---- SUPPLIED DATA
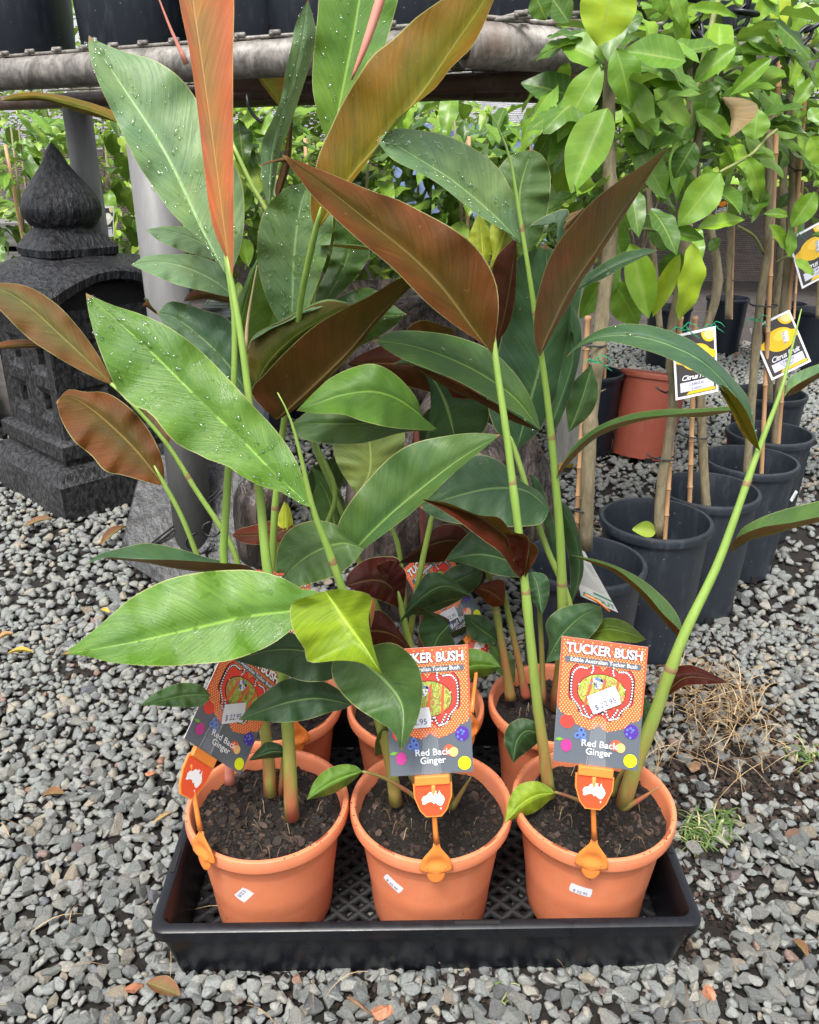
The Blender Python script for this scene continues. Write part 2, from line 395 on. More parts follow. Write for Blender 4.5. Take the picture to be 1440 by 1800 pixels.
M['bark'] = simple('citrus_bark', (.24, .20, .12), .8, 90, .45, .9, .004, coordsc=(1, 1, .25))
M['bark_green'] = simple('green_citrus_bark', (.22, .25, .08), .6, 60, .3, .4, .002, coordsc=(1, 1, .2))
M['bamboo'] = simple('bamboo_stake', (.55, .32, .16), .5, 60, .22, .15, .001, coordsc=(1, 1, .08))
M['bamboo_node'] = simple('bamboo_node', (.22, .13, .07), .6)
# woven shade cloth and weed mat
def cloth(name, c1, c2, sc, alpha=None):
    m, t, b = mat(name); L = t.links
    v = coords(t, 'Object'); wv = N(t, 'ShaderNodeTexWave', Scale=sc, Distortion=1.5); wv.bands_direction = 'Z'
    L.new(v, wv.inputs[0]); wv.inputs['Detail'].default_value = 3
    wx = N(t, 'ShaderNodeTexWave', Scale=sc * 1.3, Distortion=1.0); wx.bands_direction = 'X'; L.new(v, wx.inputs[0])
    n = noise(t, coords(t, 'Object', (1, 1, 6)), 8, 7, .75)
    f = math_(t, 'MULTIPLY', math_(t, 'ADD', wv.outputs['Fac'], wx.outputs['Fac']), .5)
    c = mixc(t, f, c1, c2); c = mixc(t, .9, c, ramp(t, n.outputs[0], [(.3, (.55,) * 3), (.7, (1.5,) * 3)]).outputs[0], 'MULTIPLY')
    L.new(c, b.inputs['Base Color']); b.inputs['Roughness'].default_value = .8
    bump(t, b, f, .5, .01)
    if alpha:
        al = ramp(t, f, [(.3, (alpha,) * 3), (.5, (1,) * 3)]).outputs[0]; L.new(al, b.inputs['Alpha'])
    return m
M['shade'] = cloth('brown_shade_cloth', (.055, .042, .04), (.20, .165, .155), 22)
M['net'] = cloth('lilac_netting', (.30, .29, .33), (.62, .61, .68), 26, .15)
M['weedmat'] = cloth('weed_mat', (.03, .025, .025), (.11, .09, .085), 18)
M['tarp'] = simple('blue_tarp', (.17, .24, .40), .4, 8, .6)
M['boards'] = simple('grey_boards', (.16, .15, .14), .8, 12, .4, .3, .005, coordsc=(.2, 1, 3))
# ================================================================== GROUND AND GRAVEL
nr = np.random.RandomState(5)
gv, gf = [], []
gx = np.concatenate([np.linspace(-40, -2.6, 8), np.linspace(-2.4, 2.4, 90), np.linspace(2.6, 40, 8)])
gy = np.concatenate([np.linspace(-6, .1, 6), np.linspace(.2, 4.4, 90), np.linspace(4.7, 60, 14)])
for j, y in enumerate(gy):
    for i, x in enumerate(gx):
        near = abs(x) < 2.4 and .2 <= y < 4.4
        gv.append((x, y, (-.006 + .004 * math.sin(x * 9) * math.sin(y * 11) + .0025 * math.sin(x * 31 + y * 17)) if near else -.006))
nx = len(gx)
gf = [(j * nx + i, j * nx + i + 1, (j + 1) * nx + i + 1, (j + 1) * nx + i) for j in range(len(gy) - 1) for i in range(nx - 1)]
ground = new('ground', gv, gf, M['ground'], kind='structure'); ground['label'] = 'dark damp soil under grey gravel'

def ico(sub):
    bm = bmesh.new(); bmesh.ops.create_icosphere(bm, subdivisions=sub, radius=1)
    bm.verts.ensure_lookup_table()
    v = np.array([x.co[:] for x in bm.verts]); f = np.array([[q.index for q in p.verts] for p in bm.faces]); bm.free(); return v, f
def rock(sub, seed):
    r_ = np.random.RandomState(seed); v, f = ico(sub); v = v * 1.25
    for k in range(r_.randint(13, 19)):
        n = r_.normal(size=3); n /= np.linalg.norm(n); d = r_.uniform(.52, .86)
        h = v @ n - d; v = v - np.outer(np.clip(h, 0, None), n)
    v *= np.array([1, r_.uniform(.62, .9), r_.uniform(.42, .68)]); v += r_.normal(size=v.shape) * .010
    return v, f
rocks_hi = [rock(3, 100 + k) for k in range(14)]; rocks_md = [rock(2, 200 + k) for k in range(12)]

def soil_patch(x, y):
    """0 = stones packed, 1 = bare soil"""
    s = 0
    for cx, cy, rx, ry, a in ((.50, .99, .13, .07, .85), (.385, .86, .06, .07, .7), (.36, .72, .05, .05, .6), (.52, 1.15, .10, .09, .6), (-.60, 1.29, .12, .04, .5),
                             (.05, 2.3, .5, .4, .5), (.9, 1.9, .3, .3, .6), (.48, .78, .08, .05, .45), (.70, 1.0, .1, .1, .5)):
        d = ((x - cx) / rx) ** 2 + ((y - cy) / ry) ** 2
        s = np.maximum(s, a * np.exp(-d))
    return s
def spots(y0, y1, sp, half):
    out = []
    y = y0
    while y < y1:
        X = half(y); n = int(2 * X / sp)
        xs = np.linspace(-X, X, n) + nr.uniform(-.5, .5, n) * sp * 1.1
        ys = y + nr.uniform(-.5, .5, n) * sp * 1.1
        out += list(zip(xs, ys)); y += sp * .9
    return out
tray_hit = lambda x, y: -.30 < x < .335 and .64 < y < 1.06
near = [s for s in spots(.38, 1.45, .0152, lambda y: .66 * y + .32)]
near2 = [s for s in spots(.38, 1.45, .0175, lambda y: .66 * y + .32)]     # a second, lower layer
mid_ = spots(1.45, 4.3, .0215, lambda y: .62 * y + .4)
stones = []      # x, y, z, size, kind, rot, tone
for li, lay in enumerate((near, near2, mid_)):
    for x, y in lay:
        keep = soil_patch(x, y)
        if nr.rand() < keep: continue
        base = .0106 if li < 2 else .0135
        sz = base * (.66 + nr.rand() ** 1.6 * .75) * (1 if nr.rand() > .04 else 1.3)
        if li == 1: sz *= .8
        z = (nr.uniform(.001, .006) if li != 1 else nr.uniform(-.005, -.001))
        if -.30 < x < .335 and 0.656 < y < .70: z = min(z, -.004 + (.70 - y) * .10)
        if -.30 < x < .335 and .69 < y < 1.06: z -= .012
        stones.append((x, y, z, sz, nr.randint(1000), nr.uniform(0, 6.28), nr.uniform(-.45, .45), nr.uniform(-.45, .45), nr.rand(), li))
def rotm(a, b, c):
    return np.array(Euler((b, c, a)).to_matrix())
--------
◆ **CHALLENGE**: Go through the listing above and quote it exactly, apart from its images.

◆ **RESULT**:
The Blender Python script for this scene continues. Write part 2, from line 395 on. More parts follow. Write for Blender 4.5. Take the picture to be 1440 by 1800 pixels.
M['bark'] = simple('citrus_bark', (.24, .20, .12), .8, 90, .45, .9, .004, coordsc=(1, 1, .25))
M['bark_green'] = simple('green_citrus_bark', (.22, .25, .08), .6, 60, .3, .4, .002, coordsc=(1, 1, .2))
M['bamboo'] = simple('bamboo_stake', (.55, .32, .16), .5, 60, .22, .15, .001, coordsc=(1, 1, .08))
M['bamboo_node'] = simple('bamboo_node', (.22, .13, .07), .6)
# woven shade cloth and weed mat
def cloth(name, c1, c2, sc, alpha=None):
    m, t, b = mat(name); L = t.links
    v = coords(t, 'Object'); wv = N(t, 'ShaderNodeTexWave', Scale=sc, Distortion=1.5); wv.bands_direction = 'Z'
    L.new(v, wv.inputs[0]); wv.inputs['Detail'].default_value = 3
    wx = N(t, 'ShaderNodeTexWave', Scale=sc * 1.3, Distortion=1.0); wx.bands_direction = 'X'; L.new(v, wx.inputs[0])
    n = noise(t, coords(t, 'Object', (1, 1, 6)), 8, 7, .75)
    f = math_(t, 'MULTIPLY', math_(t, 'ADD', wv.outputs['Fac'], wx.outputs['Fac']), .5)
    c = mixc(t, f, c1, c2); c = mixc(t, .9, c, ramp(t, n.outputs[0], [(.3, (.55,) * 3), (.7, (1.5,) * 3)]).outputs[0], 'MULTIPLY')
    L.new(c, b.inputs['Base Color']); b.inputs['Roughness'].default_value = .8
    bump(t, b, f, .5, .01)
    if alpha:
        al = ramp(t, f, [(.3, (alpha,) * 3), (.5, (1,) * 3)]).outputs[0]; L.new(al, b.inputs['Alpha'])
    return m
M['shade'] = cloth('brown_shade_cloth', (.055, .042, .04), (.20, .165, .155), 22)
M['net'] = cloth('lilac_netting', (.30, .29, .33), (.62, .61, .68), 26, .15)
M['weedmat'] = cloth('weed_mat', (.03, .025, .025), (.11, .09, .085), 18)
M['tarp'] = simple('blue_tarp', (.17, .24, .40), .4, 8, .6)
M['boards'] = simple('grey_boards', (.16, .15, .14), .8, 12, .4, .3, .005, coordsc=(.2, 1, 3))
# ================================================================== GROUND AND GRAVEL
nr = np.random.RandomState(5)
gv, gf = [], []
gx = np.concatenate([np.linspace(-40, -2.6, 8), np.linspace(-2.4, 2.4, 90), np.linspace(2.6, 40, 8)])
gy = np.concatenate([np.linspace(-6, .1, 6), np.linspace(.2, 4.4, 90), np.linspace(4.7, 60, 14)])
for j, y in enumerate(gy):
    for i, x in enumerate(gx):
        near = abs(x) < 2.4 and .2 <= y < 4.4
        gv.append((x, y, (-.006 + .004 * math.sin(x * 9) * math.sin(y * 11) + .0025 * math.sin(x * 31 + y * 17)) if near else -.006))
nx = len(gx)
gf = [(j * nx + i, j * nx + i + 1, (j + 1) * nx + i + 1, (j + 1) * nx + i) for j in range(len(gy) - 1) for i in range(nx - 1)]
ground = new('ground', gv, gf, M['ground'], kind='structure'); ground['label'] = 'dark damp soil under grey gravel'

def ico(sub):
    bm = bmesh.new(); bmesh.ops.create_icosphere(bm, subdivisions=sub, radius=1)
    bm.verts.ensure_lookup_table()
    v = np.array([x.co[:] for x in bm.verts]); f = np.array([[q.index for q in p.verts] for p in bm.faces]); bm.free(); return v, f
def rock(sub, seed):
    r_ = np.random.RandomState(seed); v, f = ico(sub); v = v * 1.25
    for k in range(r_.randint(13, 19)):
        n = r_.normal(size=3); n /= np.linalg.norm(n); d = r_.uniform(.52, .86)
        h = v @ n - d; v = v - np.outer(np.clip(h, 0, None), n)
    v *= np.array([1, r_.uniform(.62, .9), r_.uniform(.42, .68)]); v += r_.normal(size=v.shape) * .010
    return v, f
rocks_hi = [rock(3, 100 + k) for k in range(14)]; rocks_md = [rock(2, 200 + k) for k in range(12)]

def soil_patch(x, y):
    """0 = stones packed, 1 = bare soil"""
    s = 0
    for cx, cy, rx, ry, a in ((.50, .99, .13, .07, .85), (.385, .86, .06, .07, .7), (.36, .72, .05, .05, .6), (.52, 1.15, .10, .09, .6), (-.60, 1.29, .12, .04, .5),
                             (.05, 2.3, .5, .4, .5), (.9, 1.9, .3, .3, .6), (.48, .78, .08, .05, .45), (.70, 1.0, .1, .1, .5)):
        d = ((x - cx) / rx) ** 2 + ((y - cy) / ry) ** 2
        s = np.maximum(s, a * np.exp(-d))
    return s
def spots(y0, y1, sp, half):
    out = []
    y = y0
    while y < y1:
        X = half(y); n = int(2 * X / sp)
        xs = np.linspace(-X, X, n) + nr.uniform(-.5, .5, n) * sp * 1.1
        ys = y + nr.uniform(-.5, .5, n) * sp * 1.1
        out += list(zip(xs, ys)); y += sp * .9
    return out
tray_hit = lambda x, y: -.30 < x < .335 and .64 < y < 1.06
near = [s for s in spots(.38, 1.45, .0152, lambda y: .66 * y + .32)]
near2 = [s for s in spots(.38, 1.45, .0175, lambda y: .66 * y + .32)]     # a second, lower layer
mid_ = spots(1.45, 4.3, .0215, lambda y: .62 * y + .4)
stones = []      # x, y, z, size, kind, rot, tone
for li, lay in enumerate((near, near2, mid_)):
    for x, y in lay:
        keep = soil_patch(x, y)
        if nr.rand() < keep: continue
        base = .0106 if li < 2 else .0135
        sz = base * (.66 + nr.rand() ** 1.6 * .75) * (1 if nr.rand() > .04 else 1.3)
        if li == 1: sz *= .8
        z = (nr.uniform(.001, .006) if li != 1 else nr.uniform(-.005, -.001))
        if -.30 < x < .335 and 0.656 < y < .70: z = min(z, -.004 + (.70 - y) * .10)
        if -.30 < x < .335 and .69 < y < 1.06: z -= .012
        stones.append((x, y, z, sz, nr.randint(1000), nr.uniform(0, 6.28), nr.uniform(-.45, .45), nr.uniform(-.45, .45), nr.rand(), li))
def rotm(a, b, c):
    return np.array(Euler((b, c, a)).to_matrix())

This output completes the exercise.